Report every line in the listing below where the string "scene" shows up.

--- START OF Data in this exercise ---

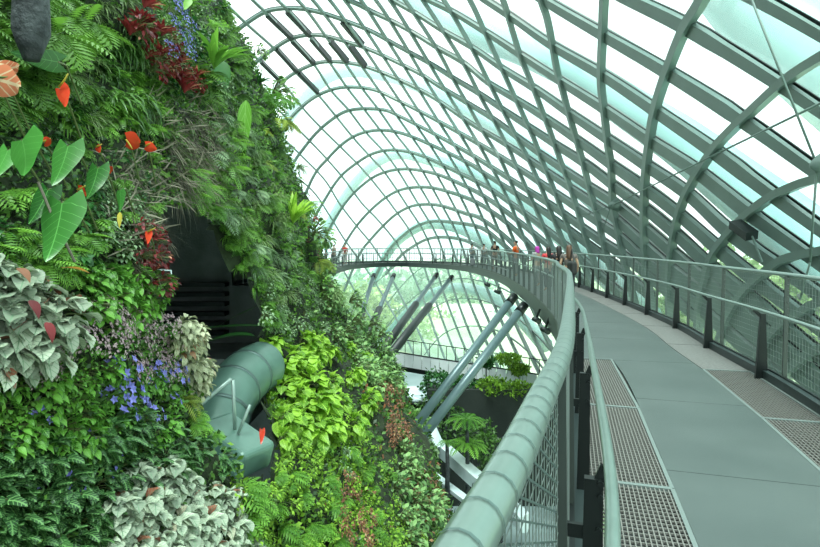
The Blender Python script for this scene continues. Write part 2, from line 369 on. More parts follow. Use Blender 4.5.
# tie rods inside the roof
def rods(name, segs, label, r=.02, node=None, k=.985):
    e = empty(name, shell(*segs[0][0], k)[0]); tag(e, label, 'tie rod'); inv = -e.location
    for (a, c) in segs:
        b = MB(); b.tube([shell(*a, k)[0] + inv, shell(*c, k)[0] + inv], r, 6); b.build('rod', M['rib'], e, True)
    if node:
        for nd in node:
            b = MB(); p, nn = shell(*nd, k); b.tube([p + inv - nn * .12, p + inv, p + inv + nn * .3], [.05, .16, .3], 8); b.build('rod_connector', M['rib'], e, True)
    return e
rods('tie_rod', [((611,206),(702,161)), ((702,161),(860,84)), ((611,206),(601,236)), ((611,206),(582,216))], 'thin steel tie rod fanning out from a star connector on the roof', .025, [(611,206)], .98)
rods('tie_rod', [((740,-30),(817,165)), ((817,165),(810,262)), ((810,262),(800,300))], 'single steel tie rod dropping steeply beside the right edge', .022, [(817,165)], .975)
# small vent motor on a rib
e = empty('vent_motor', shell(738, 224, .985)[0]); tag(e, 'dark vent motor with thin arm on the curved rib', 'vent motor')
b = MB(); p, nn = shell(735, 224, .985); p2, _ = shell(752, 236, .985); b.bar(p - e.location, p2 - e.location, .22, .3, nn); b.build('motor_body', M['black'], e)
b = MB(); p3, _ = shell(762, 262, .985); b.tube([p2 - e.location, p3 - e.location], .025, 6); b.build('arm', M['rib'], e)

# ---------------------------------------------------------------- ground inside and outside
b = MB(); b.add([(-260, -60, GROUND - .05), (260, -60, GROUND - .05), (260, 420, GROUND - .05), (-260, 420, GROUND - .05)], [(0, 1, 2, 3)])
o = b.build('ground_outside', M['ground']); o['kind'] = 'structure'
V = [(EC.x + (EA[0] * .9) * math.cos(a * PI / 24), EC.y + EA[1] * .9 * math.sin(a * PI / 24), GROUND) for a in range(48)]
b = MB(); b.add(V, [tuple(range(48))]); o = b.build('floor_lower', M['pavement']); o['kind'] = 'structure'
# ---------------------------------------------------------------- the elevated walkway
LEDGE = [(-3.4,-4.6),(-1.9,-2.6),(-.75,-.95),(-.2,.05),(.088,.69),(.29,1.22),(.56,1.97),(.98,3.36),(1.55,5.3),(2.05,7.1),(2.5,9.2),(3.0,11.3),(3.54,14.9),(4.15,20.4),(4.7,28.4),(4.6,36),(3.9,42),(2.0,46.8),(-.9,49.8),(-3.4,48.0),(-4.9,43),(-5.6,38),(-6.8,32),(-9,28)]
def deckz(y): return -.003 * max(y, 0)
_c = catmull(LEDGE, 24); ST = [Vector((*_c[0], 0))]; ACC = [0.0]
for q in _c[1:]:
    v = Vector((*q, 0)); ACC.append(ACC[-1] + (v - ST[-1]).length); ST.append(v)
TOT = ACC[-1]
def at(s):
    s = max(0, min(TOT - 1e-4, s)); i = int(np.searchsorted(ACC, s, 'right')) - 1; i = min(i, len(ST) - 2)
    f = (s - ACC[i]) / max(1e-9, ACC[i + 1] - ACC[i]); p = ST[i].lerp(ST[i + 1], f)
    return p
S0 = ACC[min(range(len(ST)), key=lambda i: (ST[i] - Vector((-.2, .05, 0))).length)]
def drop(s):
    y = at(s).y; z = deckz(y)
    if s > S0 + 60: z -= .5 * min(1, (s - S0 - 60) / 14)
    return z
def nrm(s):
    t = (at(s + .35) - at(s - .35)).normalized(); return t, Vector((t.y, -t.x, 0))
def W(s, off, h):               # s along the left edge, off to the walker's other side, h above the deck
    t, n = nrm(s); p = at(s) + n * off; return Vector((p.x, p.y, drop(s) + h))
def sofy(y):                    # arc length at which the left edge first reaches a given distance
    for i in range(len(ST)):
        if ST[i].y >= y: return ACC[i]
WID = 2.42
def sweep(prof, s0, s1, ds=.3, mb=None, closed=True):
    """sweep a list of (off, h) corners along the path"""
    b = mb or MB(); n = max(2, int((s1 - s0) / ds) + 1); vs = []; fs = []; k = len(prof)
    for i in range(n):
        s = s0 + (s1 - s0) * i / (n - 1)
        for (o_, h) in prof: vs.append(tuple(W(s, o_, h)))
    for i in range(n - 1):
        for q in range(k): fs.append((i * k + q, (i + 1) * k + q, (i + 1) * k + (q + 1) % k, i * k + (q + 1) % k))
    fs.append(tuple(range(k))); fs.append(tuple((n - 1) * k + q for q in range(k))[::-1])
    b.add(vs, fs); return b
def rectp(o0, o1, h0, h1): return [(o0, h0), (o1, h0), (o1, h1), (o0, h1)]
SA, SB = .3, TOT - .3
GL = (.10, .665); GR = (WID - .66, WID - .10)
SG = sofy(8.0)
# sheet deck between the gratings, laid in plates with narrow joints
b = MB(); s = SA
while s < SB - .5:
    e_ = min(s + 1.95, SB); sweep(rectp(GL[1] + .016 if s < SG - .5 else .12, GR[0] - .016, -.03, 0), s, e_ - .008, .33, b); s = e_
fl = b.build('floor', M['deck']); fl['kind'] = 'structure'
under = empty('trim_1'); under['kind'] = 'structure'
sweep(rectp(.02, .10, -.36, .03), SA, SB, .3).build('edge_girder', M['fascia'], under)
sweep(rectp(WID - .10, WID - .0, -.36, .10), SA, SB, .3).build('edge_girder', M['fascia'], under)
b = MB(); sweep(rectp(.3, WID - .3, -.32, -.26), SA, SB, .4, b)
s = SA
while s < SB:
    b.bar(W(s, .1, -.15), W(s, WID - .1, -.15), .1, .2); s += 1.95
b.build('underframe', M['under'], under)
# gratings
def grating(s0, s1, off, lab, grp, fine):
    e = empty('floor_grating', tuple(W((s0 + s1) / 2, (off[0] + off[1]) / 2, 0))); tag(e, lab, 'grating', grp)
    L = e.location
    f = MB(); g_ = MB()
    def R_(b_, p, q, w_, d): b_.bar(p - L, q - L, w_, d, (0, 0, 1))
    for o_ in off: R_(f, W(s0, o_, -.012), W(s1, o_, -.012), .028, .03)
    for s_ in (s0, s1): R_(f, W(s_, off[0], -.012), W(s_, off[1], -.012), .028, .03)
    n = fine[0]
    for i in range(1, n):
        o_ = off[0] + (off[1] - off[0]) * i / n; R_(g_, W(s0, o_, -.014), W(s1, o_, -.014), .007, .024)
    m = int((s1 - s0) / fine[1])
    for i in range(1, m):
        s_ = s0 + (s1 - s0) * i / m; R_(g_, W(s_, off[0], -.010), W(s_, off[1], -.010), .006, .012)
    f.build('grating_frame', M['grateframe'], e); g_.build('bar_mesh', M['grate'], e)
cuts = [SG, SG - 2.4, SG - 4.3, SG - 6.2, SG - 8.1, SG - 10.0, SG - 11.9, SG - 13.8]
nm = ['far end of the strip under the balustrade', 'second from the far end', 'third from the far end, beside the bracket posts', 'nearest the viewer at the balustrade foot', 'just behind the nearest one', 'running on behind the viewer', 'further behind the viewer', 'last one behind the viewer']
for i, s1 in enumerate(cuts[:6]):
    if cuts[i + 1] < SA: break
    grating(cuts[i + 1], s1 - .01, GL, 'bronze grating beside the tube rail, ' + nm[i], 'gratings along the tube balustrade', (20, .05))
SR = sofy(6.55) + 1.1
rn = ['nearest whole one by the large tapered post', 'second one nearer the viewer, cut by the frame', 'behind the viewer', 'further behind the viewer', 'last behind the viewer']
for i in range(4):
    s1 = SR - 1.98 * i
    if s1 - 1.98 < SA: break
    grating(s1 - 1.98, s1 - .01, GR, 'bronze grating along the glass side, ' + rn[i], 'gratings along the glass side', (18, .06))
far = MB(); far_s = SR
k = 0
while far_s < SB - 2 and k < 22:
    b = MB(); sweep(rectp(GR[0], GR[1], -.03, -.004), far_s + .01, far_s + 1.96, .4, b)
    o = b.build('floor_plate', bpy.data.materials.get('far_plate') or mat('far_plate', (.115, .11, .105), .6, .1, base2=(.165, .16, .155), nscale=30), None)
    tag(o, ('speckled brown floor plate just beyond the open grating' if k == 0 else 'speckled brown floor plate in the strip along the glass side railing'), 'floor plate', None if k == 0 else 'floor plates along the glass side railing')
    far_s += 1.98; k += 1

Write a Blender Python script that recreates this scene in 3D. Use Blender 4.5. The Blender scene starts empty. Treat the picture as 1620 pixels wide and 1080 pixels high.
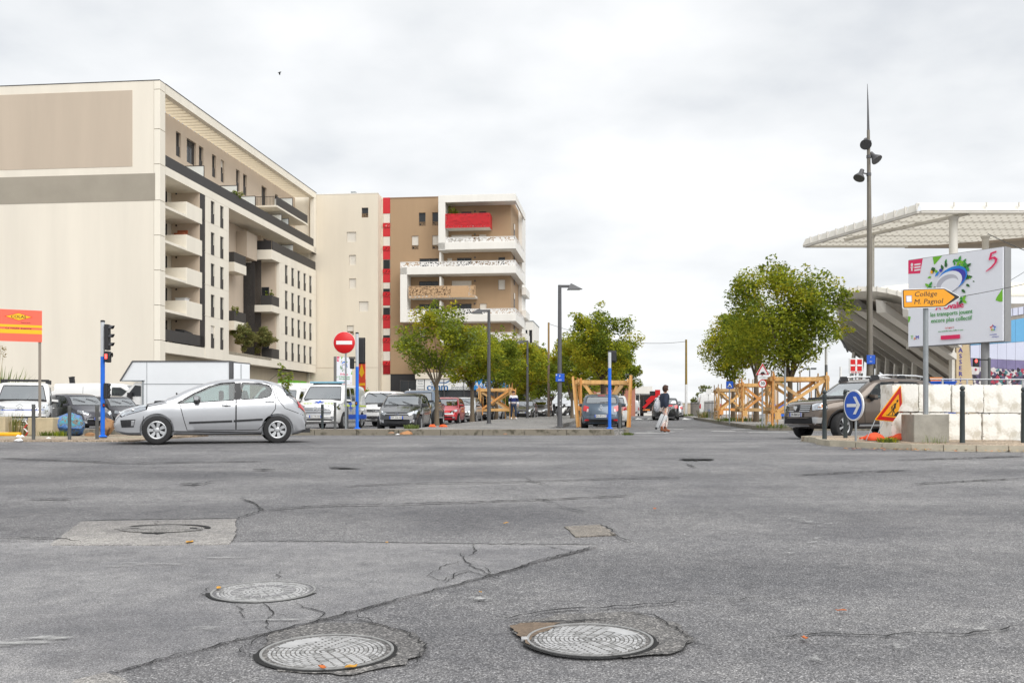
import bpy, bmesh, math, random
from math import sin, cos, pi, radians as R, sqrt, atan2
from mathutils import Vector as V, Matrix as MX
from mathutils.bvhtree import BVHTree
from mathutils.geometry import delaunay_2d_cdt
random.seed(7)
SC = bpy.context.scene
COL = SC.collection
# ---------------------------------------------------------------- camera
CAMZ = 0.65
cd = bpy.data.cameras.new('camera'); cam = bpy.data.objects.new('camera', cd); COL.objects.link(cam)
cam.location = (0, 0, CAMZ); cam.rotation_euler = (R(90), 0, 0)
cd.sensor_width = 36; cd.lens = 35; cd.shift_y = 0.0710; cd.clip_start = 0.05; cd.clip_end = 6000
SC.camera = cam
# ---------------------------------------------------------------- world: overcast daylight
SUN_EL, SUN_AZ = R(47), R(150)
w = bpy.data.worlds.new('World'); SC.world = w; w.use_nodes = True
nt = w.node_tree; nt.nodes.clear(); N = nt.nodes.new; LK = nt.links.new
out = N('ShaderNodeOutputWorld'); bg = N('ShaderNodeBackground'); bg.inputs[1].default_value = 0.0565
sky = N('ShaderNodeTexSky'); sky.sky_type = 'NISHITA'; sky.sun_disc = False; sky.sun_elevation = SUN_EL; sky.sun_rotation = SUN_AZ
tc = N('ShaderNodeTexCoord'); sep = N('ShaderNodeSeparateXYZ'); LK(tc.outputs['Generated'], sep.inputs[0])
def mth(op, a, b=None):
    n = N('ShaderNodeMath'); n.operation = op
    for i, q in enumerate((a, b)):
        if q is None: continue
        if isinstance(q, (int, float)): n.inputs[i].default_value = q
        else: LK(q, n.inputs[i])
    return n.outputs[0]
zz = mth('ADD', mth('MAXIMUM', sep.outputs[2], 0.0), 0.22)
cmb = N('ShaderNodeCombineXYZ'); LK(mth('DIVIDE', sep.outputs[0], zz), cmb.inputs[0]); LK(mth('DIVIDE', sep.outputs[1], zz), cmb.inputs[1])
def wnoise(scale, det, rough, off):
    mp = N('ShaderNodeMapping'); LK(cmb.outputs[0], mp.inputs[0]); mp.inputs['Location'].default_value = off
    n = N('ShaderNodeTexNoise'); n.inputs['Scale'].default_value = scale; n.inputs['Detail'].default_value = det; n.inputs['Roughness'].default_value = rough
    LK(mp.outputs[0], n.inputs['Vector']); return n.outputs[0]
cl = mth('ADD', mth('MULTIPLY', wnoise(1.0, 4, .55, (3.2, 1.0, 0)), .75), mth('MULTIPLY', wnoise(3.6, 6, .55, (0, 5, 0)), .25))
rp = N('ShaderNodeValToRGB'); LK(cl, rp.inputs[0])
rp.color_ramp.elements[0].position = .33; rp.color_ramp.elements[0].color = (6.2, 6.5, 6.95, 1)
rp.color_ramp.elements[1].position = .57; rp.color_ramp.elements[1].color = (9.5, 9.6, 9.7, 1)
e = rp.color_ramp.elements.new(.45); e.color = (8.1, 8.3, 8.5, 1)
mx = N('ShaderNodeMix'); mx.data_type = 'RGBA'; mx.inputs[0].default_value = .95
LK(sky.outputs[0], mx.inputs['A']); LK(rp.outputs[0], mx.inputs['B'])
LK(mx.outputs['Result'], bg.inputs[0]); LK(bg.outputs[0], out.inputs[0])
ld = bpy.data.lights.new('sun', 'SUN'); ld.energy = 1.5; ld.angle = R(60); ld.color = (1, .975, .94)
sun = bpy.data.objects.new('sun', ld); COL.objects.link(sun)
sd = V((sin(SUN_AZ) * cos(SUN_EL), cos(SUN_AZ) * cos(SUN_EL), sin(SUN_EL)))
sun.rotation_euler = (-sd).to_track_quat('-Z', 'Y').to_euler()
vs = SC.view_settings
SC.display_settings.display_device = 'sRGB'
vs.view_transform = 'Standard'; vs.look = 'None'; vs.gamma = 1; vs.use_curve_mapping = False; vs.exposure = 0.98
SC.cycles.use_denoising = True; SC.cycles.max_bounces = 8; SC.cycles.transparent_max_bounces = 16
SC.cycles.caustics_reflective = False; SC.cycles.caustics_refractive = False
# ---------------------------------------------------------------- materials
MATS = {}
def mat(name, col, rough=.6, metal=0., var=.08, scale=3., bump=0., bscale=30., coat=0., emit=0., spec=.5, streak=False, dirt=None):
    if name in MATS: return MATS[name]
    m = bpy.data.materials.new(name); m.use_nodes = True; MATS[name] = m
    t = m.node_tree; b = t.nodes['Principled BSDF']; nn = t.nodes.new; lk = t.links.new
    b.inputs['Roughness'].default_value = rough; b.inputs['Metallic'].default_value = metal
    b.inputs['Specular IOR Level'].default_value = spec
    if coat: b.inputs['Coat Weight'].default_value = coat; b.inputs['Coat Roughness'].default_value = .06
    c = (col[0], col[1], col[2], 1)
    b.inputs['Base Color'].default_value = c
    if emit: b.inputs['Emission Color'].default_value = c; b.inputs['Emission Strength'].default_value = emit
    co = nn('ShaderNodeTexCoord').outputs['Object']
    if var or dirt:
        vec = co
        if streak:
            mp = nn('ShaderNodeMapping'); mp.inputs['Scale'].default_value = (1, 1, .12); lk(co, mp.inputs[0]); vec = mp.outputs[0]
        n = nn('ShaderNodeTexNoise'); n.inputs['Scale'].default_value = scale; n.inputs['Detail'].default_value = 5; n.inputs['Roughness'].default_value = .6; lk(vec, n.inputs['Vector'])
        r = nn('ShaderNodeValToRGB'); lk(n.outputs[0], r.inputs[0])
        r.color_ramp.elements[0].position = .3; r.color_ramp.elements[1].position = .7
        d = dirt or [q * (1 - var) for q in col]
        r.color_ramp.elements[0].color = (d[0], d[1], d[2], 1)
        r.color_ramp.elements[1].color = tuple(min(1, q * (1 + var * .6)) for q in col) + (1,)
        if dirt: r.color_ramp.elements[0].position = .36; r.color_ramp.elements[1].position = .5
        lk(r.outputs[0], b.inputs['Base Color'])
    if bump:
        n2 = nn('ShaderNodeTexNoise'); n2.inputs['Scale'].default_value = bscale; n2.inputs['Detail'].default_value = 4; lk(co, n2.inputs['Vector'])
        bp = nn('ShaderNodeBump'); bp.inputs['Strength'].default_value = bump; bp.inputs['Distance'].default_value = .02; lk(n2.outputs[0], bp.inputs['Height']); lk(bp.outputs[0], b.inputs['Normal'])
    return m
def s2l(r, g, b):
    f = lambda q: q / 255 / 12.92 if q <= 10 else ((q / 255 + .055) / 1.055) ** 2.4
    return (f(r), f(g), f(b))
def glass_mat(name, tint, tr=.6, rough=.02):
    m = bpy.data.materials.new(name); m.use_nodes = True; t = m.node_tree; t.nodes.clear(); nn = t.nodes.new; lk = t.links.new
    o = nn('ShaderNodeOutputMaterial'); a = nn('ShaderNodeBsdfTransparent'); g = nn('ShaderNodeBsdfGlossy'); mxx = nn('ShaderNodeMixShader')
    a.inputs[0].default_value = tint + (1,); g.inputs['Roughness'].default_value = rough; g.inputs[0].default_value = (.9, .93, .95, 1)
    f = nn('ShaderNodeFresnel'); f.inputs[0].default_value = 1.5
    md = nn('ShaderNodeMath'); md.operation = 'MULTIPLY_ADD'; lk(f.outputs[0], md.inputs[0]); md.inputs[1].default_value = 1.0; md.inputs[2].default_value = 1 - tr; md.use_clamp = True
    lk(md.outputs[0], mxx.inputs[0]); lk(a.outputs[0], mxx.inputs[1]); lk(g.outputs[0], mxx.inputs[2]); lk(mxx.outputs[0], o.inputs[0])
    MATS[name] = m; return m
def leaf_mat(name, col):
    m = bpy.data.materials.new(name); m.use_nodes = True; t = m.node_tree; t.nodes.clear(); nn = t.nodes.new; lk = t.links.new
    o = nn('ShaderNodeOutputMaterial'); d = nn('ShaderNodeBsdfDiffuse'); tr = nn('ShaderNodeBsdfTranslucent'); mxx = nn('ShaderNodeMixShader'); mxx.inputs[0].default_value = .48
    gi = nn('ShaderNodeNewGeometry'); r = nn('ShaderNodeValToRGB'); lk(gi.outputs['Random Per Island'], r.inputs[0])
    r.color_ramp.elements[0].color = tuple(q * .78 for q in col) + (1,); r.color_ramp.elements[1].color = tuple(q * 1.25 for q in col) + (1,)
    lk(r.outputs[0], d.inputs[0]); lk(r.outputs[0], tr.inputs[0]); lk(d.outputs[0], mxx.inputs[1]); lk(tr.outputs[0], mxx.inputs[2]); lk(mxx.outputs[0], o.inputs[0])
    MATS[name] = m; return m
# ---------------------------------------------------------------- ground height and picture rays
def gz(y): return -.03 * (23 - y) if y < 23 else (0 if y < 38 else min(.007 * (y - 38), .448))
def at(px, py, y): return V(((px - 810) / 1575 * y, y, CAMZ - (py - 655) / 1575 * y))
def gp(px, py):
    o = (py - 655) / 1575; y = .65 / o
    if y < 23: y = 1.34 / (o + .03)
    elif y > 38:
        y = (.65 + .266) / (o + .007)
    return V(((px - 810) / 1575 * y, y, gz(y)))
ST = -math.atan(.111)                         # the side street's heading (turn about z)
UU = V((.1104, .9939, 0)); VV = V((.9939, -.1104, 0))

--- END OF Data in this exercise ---

- _Correct response_:
The Blender Python script for this scene continues. Write part 2, from line 369 on. More parts follow. Use Blender 4.5.
Write a Blender Python script that recreates this scene in 3D. Use Blender 4.5. The Blender scene starts empty. Treat the picture as 1620 pixels wide and 1080 pixels high.
SC = bpy.context.scene